Tuesday, January 27, 2015

Profits over Animals

As bad as CAFOs* are, the the Research Center
is far more sinister (Source)

If you eat meat, here's yet another reason to avoid buying from Big Ag and instead to purchase from local farms:  the US Meat Animal Research Center. The Research Center is funded by taxpayers and it's sole purpose is to experiment on farm animals in order to increase profitability for industrial agricultural businesses. 

This story from the New York Times is hard to read - not at all for the faint of heart - but it's important that the word get out. Often, people who purchase meat from the grocery store are lulled by the cute graphics and labels into believing the meat comes from Farmers Jane and John and their 2.5 children. NOT SO. These animals often have never seen the light of day and definitely don't come from a family farm; they're from CAFOs*. In addition to the animals in CAFOs being raised under horrific conditions, their relatives at the Research Center are experimented on in ways that would drastically reduce sales should the truth come out. According to the article, farm animals used in research to benefit agriculture are exempt from The Animal Welfare Act that was passed in 1966. Therefore, there is little to no legal recourse to protect these animals. Only by refusing to buy the meat and thus refusing participation in this system can we prevent the torture and cruelty. 

If you feel the story might be too graphic to read, then that is more proof that you should immediately stop buying meat from industrial operations and seek out your local farmers. 

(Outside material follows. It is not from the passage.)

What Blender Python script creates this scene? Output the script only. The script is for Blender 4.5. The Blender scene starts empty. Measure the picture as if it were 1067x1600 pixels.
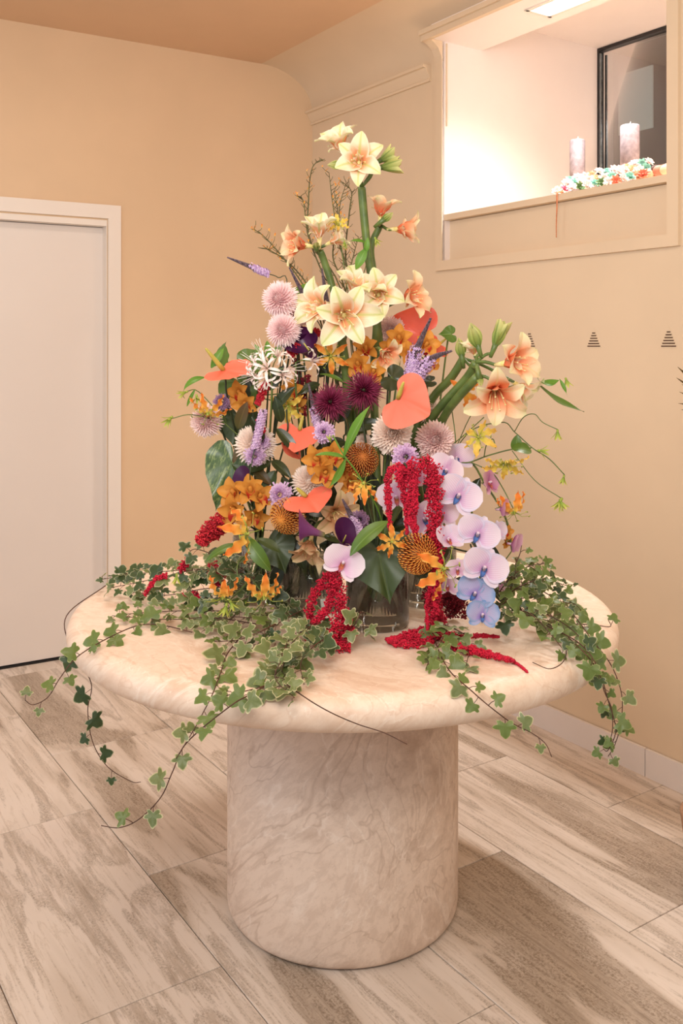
import bpy, math, random
from mathutils import Vector, Matrix
R = math.radians
rnd = random.Random(7)
S = bpy.context.scene
COL = S.collection

# ------------------------------------------------------------------ camera, world, lights, exposure
F = 1450.0; HZ = 541.0; CX = 533.5; CH = 1.46
cam = bpy.data.objects.new('camera', bpy.data.cameras.new('camera')); COL.objects.link(cam)
cam.location = (0, 0, CH); cam.rotation_euler = (R(90), 0, 0)
cam.data.sensor_width = 36; cam.data.lens = F / 1600 * 36
cam.data.shift_y = (HZ - 800) / 1600
cam.data.clip_start = 0.05
S.camera = cam
S.view_settings.view_transform = 'Standard'; S.view_settings.look = 'None'
S.view_settings.gamma = 1; S.view_settings.use_curve_mapping = False
S.view_settings.exposure = 0.10
w = bpy.data.worlds.new('world'); S.world = w; w.use_nodes = True
w.node_tree.nodes['Background'].inputs[0].default_value = (0.97, 0.98, 1.0, 1)
w.node_tree.nodes['Background'].inputs[1].default_value = 0.54

def area(name, loc, target, sx, sy, power, color, spread=180):
    l = bpy.data.lights.new(name, 'AREA'); l.shape = 'RECTANGLE'; l.size = sx; l.size_y = sy
    l.energy = power; l.color = color
    o = bpy.data.objects.new(name, l); COL.objects.link(o); o.location = loc
    d = Vector(target) - Vector(loc)
    o.rotation_euler = d.to_track_quat('-Z', 'Y').to_euler()
    l.spread = R(spread); return o
def A(px, py, Y):
    return Vector(((px - CX) / F * Y, Y, CH - (py - HZ) / F * Y))
def T(px, py, z=0.80):
    Y = (CH - z) * F / (py - HZ)
    return Vector(((px - CX) / F * Y, Y, z))

# wall frames -------------------------------------------------------
UR = Vector((-.5554, .8316, 0)).normalized()      # right wall, receding
NR = Vector((.8316, .5554, 0)).normalized()       # out of the room
P0 = Vector((1.125, 3.032, 0))
def W(t, e, z): 
    v = P0 + UR * t + NR * e; return Vector((v.x, v.y, z))
def wt(px, e=0):
    r = (px - CX) / F; P = P0 + NR * e
    return (P.x - r * P.y) / (-UR.x + r * UR.y)
TC = wt(488)
CORN = W(TC, 0, 0)
PL = Vector((-1.523, 4.14, 0))
UL = (PL - CORN).normalized()                     # left wall, from the corner towards the left
NL = Vector((UL.y, -UL.x, 0)); NL = NL if NL.y > 0 else -NL
def WL(s, e, z):
    v = CORN + UL * s + NL * e; return Vector((v.x, v.y, z))
def ls(px, e=0):
    r = (px - CX) / F; P = CORN + NL * e
    return (r * P.y - P.x) / (UL.x - r * UL.y)

area('lintel_strip_lamp', W(.445, .085, 2.775), W(.445, .085, 0), .05, .58, 17, (1.0, .96, .94), 125).rotation_euler.z = math.atan2(UR.y, UR.x) + R(90)
area('ceiling_panel_behind', (-.5, .3, 2.85), (0, 2.2, .6), 1.2, 1.2, 24, (.98, .97, .95))
area('ceiling_panel_far', (-.9, 2.6, 2.88), (-.9, 2.6, 0), .5, .5, 12, (1.0, .90, .80))
area('daylight_door_left', (-2.6, 1.2, 1.5), (0, 2.5, .9), 1.0, 1.8, 16, (.90, .92, 1.0))
area('bounce_fill_behind', (-.2, .3, 2.0), (.5, 3.0, 3.6), .8, .8, 34, (.98, .97, .93))  # unseen fill added for the bounce that brightens cove and ceiling
area('shop_spot_right', (1.6, .2, 2.6), (.2, 2.4, 1.0), .5, .5, 9, (1.0, .92, .82))

# ------------------------------------------------------------------ materials
def rgb(r, g, b):
    f = lambda c: ((c / 255 + .055) / 1.055) ** 2.4 if c > 10 else c / 255 / 12.92
    return (f(r), f(g), f(b), 1)
class NT:
    def __init__(s, name):
        s.m = bpy.data.materials.new(name); s.m.use_nodes = True
        s.t = s.m.node_tree; s.b = s.t.nodes['Principled BSDF']; s.out = s.t.nodes['Material Output']
    def n(s, typ, **kw):
        x = s.t.nodes.new(typ)
        for k, v in kw.items():
            if k.startswith('i_'): x.inputs[k[2:].replace('_', ' ')].default_value = v
            else: setattr(x, k, v)
        return x
    def l(s, a, b): s.t.links.new(a, b)
    def ramp(s, fac, stops, interp='LINEAR'):
        r = s.n('ShaderNodeValToRGB'); r.color_ramp.interpolation = interp
        e = r.color_ramp.elements
        while len(e) < len(stops): e.new(.5)
        for i, (p, c) in enumerate(stops): e[i].position = p; e[i].color = c
        s.l(fac, r.inputs[0]); return r.outputs[0]
    def mix(s, fac, a, b, typ='MIX'):
        x = s.n('ShaderNodeMix', data_type='RGBA', blend_type=typ)
        for i, v in ((0, fac), (6, a), (7, b)):
            if hasattr(v, 'links') or hasattr(v, 'is_linked'): s.l(v, x.inputs[i])
            else: x.inputs[i].default_value = v
        return x.outputs[2]
    def math(s, op, a, b=0):
        x = s.n('ShaderNodeMath', operation=op)
        for i, v in ((0, a), (1, b)):
            if hasattr(v, 'is_linked'): s.l(v, x.inputs[i])
            else: x.inputs[i].default_value = v
        return x.outputs[0]
    def noise(s, vec, scale, detail=4, rough=.55, dist=0):
        x = s.n('ShaderNodeTexNoise'); x.inputs['Scale'].default_value = scale
        x.inputs['Detail'].default_value = detail; x.inputs['Roughness'].default_value = rough
        x.inputs['Distortion'].default_value = dist
        if vec: s.l(vec, x.inputs['Vector'])
        return x.outputs[0]
    def bump(s, h, strength, dist=.002):
        x = s.n('ShaderNodeBump'); x.inputs['Strength'].default_value = strength; x.inputs['Distance'].default_value = dist
        s.l(h, x.inputs['Height']); s.l(x.outputs[0], s.b.inputs['Normal'])
WH = (1, 1, 1, 1); BK = (0, 0, 0, 1)

def paint(name, c, rough=.6, var=.04, scale=3, bump=.15):
    k = NT(name); g = k.n('ShaderNodeNewGeometry').outputs['Position']
    n = k.noise(g, scale, 3); c2 = tuple(v * (1 - var) for v in c[:3]) + (1,); c1 = tuple(min(1, v * (1 + var)) for v in c[:3]) + (1,)
    k.l(k.ramp(n, [(.35, c2), (.65, c1)]), k.b.inputs['Base Color']); k.b.inputs['Roughness'].default_value = rough
    if bump: k.bump(k.noise(g, 160, 2), bump, .0008)
    return k.m
def petal(name, stops, mid=None, midw=.10, veins=.0, edge=None, rough=.55, trans=.25, spec=.3, nscale=0):
    """stops along the petal (uv y); mid = colour of the midrib (uv x = .5)"""
    k = NT(name); uv = k.n('ShaderNodeUVMap').outputs[0]
    sp = k.n('ShaderNodeSeparateXYZ'); k.l(uv, sp.inputs[0])
    ob = k.n('ShaderNodeTexCoord').outputs['Object']
    nz = k.noise(ob, 45, 3)
    v = k.math('ADD', sp.outputs[1], k.math('MULTIPLY', k.math('SUBTRACT', nz, .5), .22))
    c = k.ramp(v, stops)
    d = k.math('ABSOLUTE', k.math('SUBTRACT', sp.outputs[0], .5))
    if edge:
        c = k.mix(k.ramp(k.math('ADD', d, k.math('MULTIPLY', k.math('SUBTRACT', nz, .5), .12)), [(.36, BK), (.47, WH)]), c, edge)
    if mid:
        f = k.ramp(d, [(0, (.85,) * 3 + (1,)), (midw, BK)]); c = k.mix(f, c, mid)
    if veins:
        wv = k.n('ShaderNodeTexWave', wave_type='BANDS', bands_direction='X'); wv.inputs['Scale'].default_value = 4.5
        wv.inputs['Distortion'].default_value = 1.2; k.l(uv, wv.inputs['Vector'])
        f = k.ramp(wv.outputs[1], [(.55, BK), (1, (veins,) * 3 + (1,))]); dk = k.mix(1.0, c, (.72, .5, .55, 1), 'MULTIPLY'); c = k.mix(k.math('MULTIPLY', f, .6), c, dk)
    k.l(c, k.b.inputs['Base Color']); k.b.inputs['Roughness'].default_value = rough
    k.b.inputs['Specular IOR Level'].default_value = spec
    if trans:
        tr = k.n('ShaderNodeBsdfTranslucent'); k.l(c, tr.inputs[0]); ms = k.n('ShaderNodeMixShader'); ms.inputs[0].default_value = trans
        k.l(k.b.outputs[0], ms.inputs[1]); k.l(tr.outputs[0], ms.inputs[2]); k.l(ms.outputs[0], k.out.inputs[0])
    return k.m
def flat(name, c, rough=.5, c2=None, scale=60, metal=0, trans=0):
    k = NT(name); ob = k.n('ShaderNodeTexCoord').outputs['Object']
    c2 = c2 or tuple(v * .7 for v in c[:3]) + (1,)
    k.l(k.ramp(k.noise(ob, scale, 3), [(.35, c2), (.65, c)]), k.b.inputs['Base Color'])
    k.b.inputs['Roughness'].default_value = rough; k.b.inputs['Metallic'].default_value = metal
    return k.m
def glass(name, tint):
    k = NT(name); fr = k.n('ShaderNodeFresnel'); fr.inputs[0].default_value = 1.5
    tr = k.n('ShaderNodeBsdfTransparent'); tr.inputs[0].default_value = tint
    gl = k.n('ShaderNodeBsdfGlossy'); gl.inputs['Roughness'].default_value = .02
    ms = k.n('ShaderNodeMixShader'); k.l(k.math('MULTIPLY', fr.outputs[0], .9), ms.inputs[0]); k.l(tr.outputs[0], ms.inputs[1]); k.l(gl.outputs[0], ms.inputs[2])
    k.l(ms.outputs[0], k.out.inputs[0]); return k.m
def emit(name, c, s):
    k = NT(name); k.b.inputs['Emission Color'].default_value = c; k.b.inputs['Emission Strength'].default_value = s
    k.b.inputs['Base Color'].default_value = c; return k.m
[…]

*Confined Animal Feeding Operation


David said...

Cherie, ouch, the article you refer to is in my state of Nebraska. I have seen those bunkers mentioned in the article and saw the cows grazing around them but never knew that they were part of lab research. The things that have been done to creatures to benefit mankind's desire for bigger and better is disgraceful. I will never forget the first time my now 30 year old daughter saw a wild turkey run across the road in front of our car. She wanted to know what kind of bird that was. When I told her it was a wild turkey, she was very skeptical because it didn't look like a turkey. I had to explain to her that the wild turkeys are not the same as a turkey we eat for Thanksgiving. Wild turkeys can actually fly while tame ones have been bred to have such huge breasts that they can hardly walk let alone fly. I don't really think she believed me until we started seeing more and more turkeys in the city. Wild turkeys have invaded the city practically every where there is a wooded area. It started about five years ago and is increasing every year. My garden known as Terra Nova Gardens has a flock of about 25 give or take in any given year. Their presence in my garden has resulted in no bugs on my plants. They don't seem to bother the plants but just scratch around in the mulch and eat the bugs. Since they can fly, the fences built to keep out the deer and other nocturnal critters still allow them to roam the garden and eat the bugs. I can't say that I've given up meat but my consumption is very small compared to past years.

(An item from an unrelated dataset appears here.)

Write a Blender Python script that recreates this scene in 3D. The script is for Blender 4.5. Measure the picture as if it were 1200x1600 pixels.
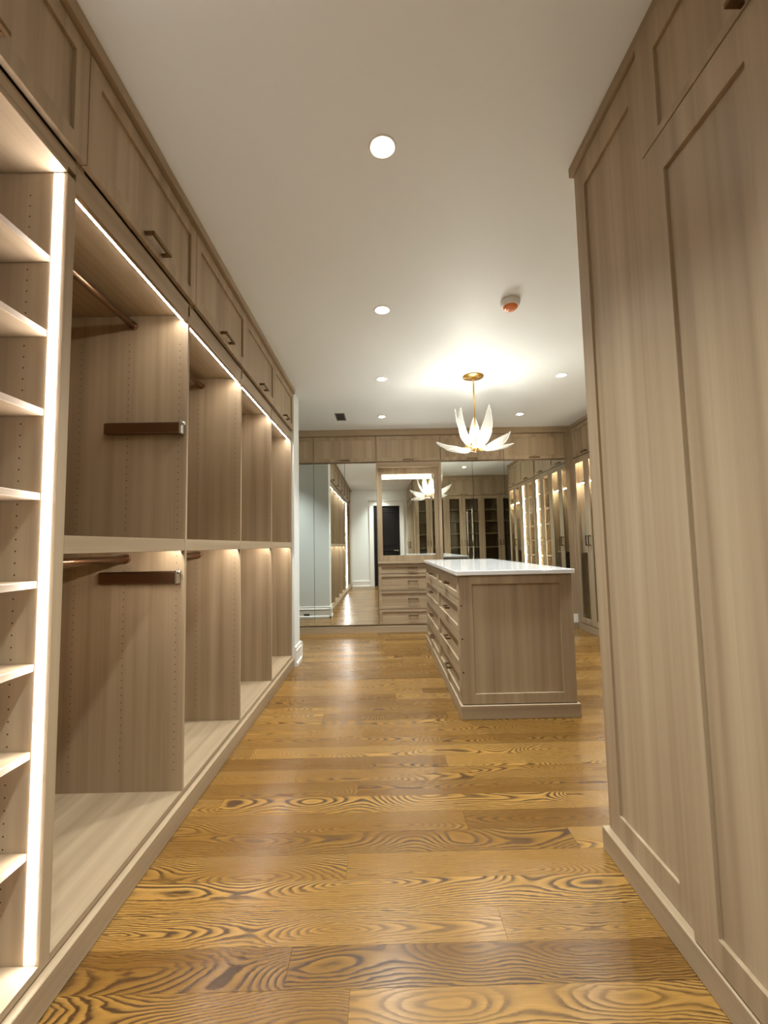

Have a great food education day.

Cherie said...

David, we had an intern on the farm who grew up in Saudi Arabia. She said she took her father to a grocery story when he visited her once. When he saw the chicken breasts couldn't believe they were actually chicken and refused to eat any. She told us that when she moved back to the states after having been gone most of her life, her diet suffered because the produce in the stores had no smell and was too firm. She described it to us as plastic.